Dr. Olav Lian and his students specialize in exploring how the earth’s surface has changed over time by analyzing long-buried grains of sand.

“By examining grains of sand at the atomic level, and the character of the sedimentary landforms in which they are found, we can find out more about environmental change over long periods of time,” says Lian.

“Studying landforms is one of the best ways to find out what has happened at the surface of our earth in the past. We now know that there have been several periods of abrupt climate change since the last ice age ended.”

Doing so involves adventurous forays out into the field to collect samples, but also long hours in the near-total darkness of UFV’s Luminescence Dating Laboratory, as they prepare granular sand specimens for analysis, and run the data through analytical software.

In essence, the process is about finding and counting tiny electrons that have become trapped in structural defects and impurities that occur within quartz grains (or other minerals). These electrons have become freed from their normal places in atoms by exposure to naturally occurring radiation in the environment.

The researchers do this by isolating quartz grains from the bulk sediment sample collected from the landform of interest. The process involves adding acids and other chemicals to the bulk sample to get rid of unwanted minerals and organic material. The separated quartz grains, each no more than a fraction of a millimetre across, are then mounted onto the surface of tiny aluminum disks, which are in turn placed in a carousel within an instrument.

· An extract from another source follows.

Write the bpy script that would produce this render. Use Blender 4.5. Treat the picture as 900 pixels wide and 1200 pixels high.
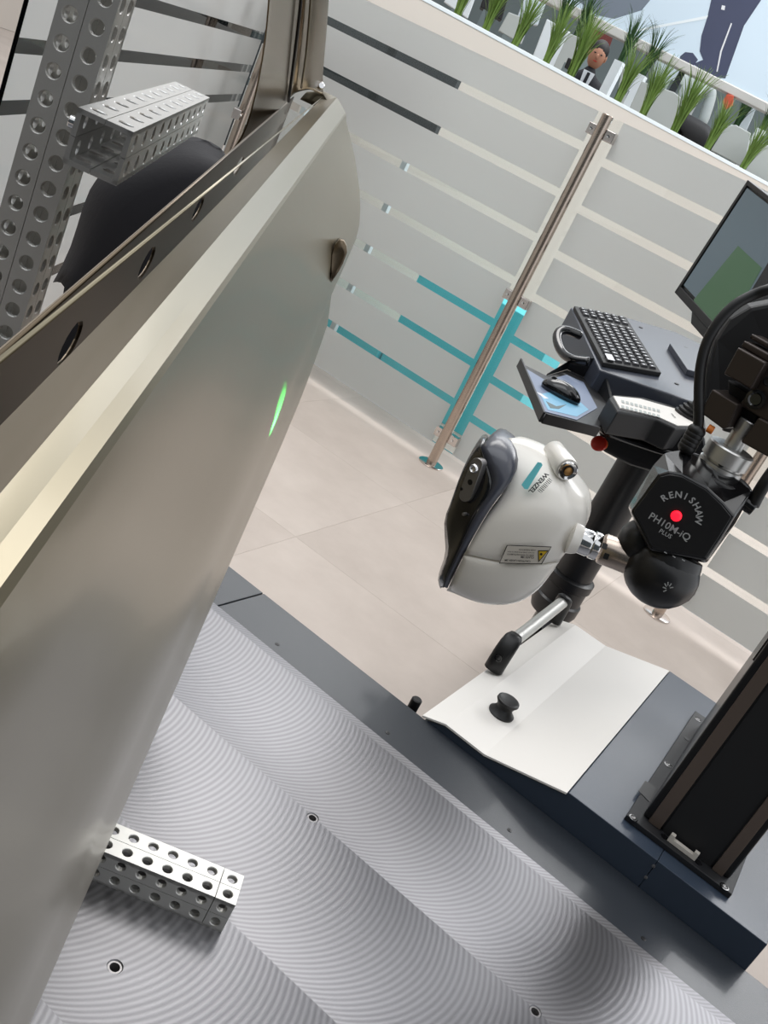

“We can’t see the electrons, but we can make them give their identity up by forcing them out of where they are trapped,” explains Lian. A computer instructs the instrument to turn the carousel to a position within the instrument where intense blue-green light of a specific wavelength is shone on the quartz grains. The blue-green light serves to stimulate or “jiggle” the electrons out of their traps. The freed electrons promptly find themselves at another kind of site in the quartz grain where excess energy is given off as light of a different colour, ultraviolet in this case. It is this light which is the luminescence that is measured.

“Simply put, the brighter the measured luminescence, the more time has passed since the quartz grains were last exposed to sunlight, and the older the landform from which the grains were collected,” explains Lian.
The instrument is also used to determine exactly how the brightness of the luminescence measured from the sand grains increases with burial time.

“We want to know whether leaving the sand grains buried in a sand dune, for example, for twice as long doubles the intensity of the luminescence measured, or whether the response is more complicated than that,” notes Lian. “To determine this, the instrument turns the carousel so that the disk holding the quartz grains is under a radioactive source (strontium-90). The grains are exposed to the radiation, and then the luminescence is measured as before; this is done for various doses of radiation. Exposing the sand grains to radiation in the instrument essentially makes them ‘older’, thus simulating a long burial time.”

The laboratory’s equipment needs to measure the extremely low intensities of light that the quartz grains emit when the electrons trapped within them are stimulated, without getting overwhelmed by normal room light. Moreover, exposing the quartz grains to normal room light would empty the electron traps before they can be measured. That’s why the laboratory’s rooms must remain in almost total darkness when the experiments are in progress. Entering the laboratory is like going into Batman’s cave, with a special portal door that prevents external light from shining in. Lian and his student assistants live a bit of a mole’s life, working with only very low-emission lights in their darkened environment.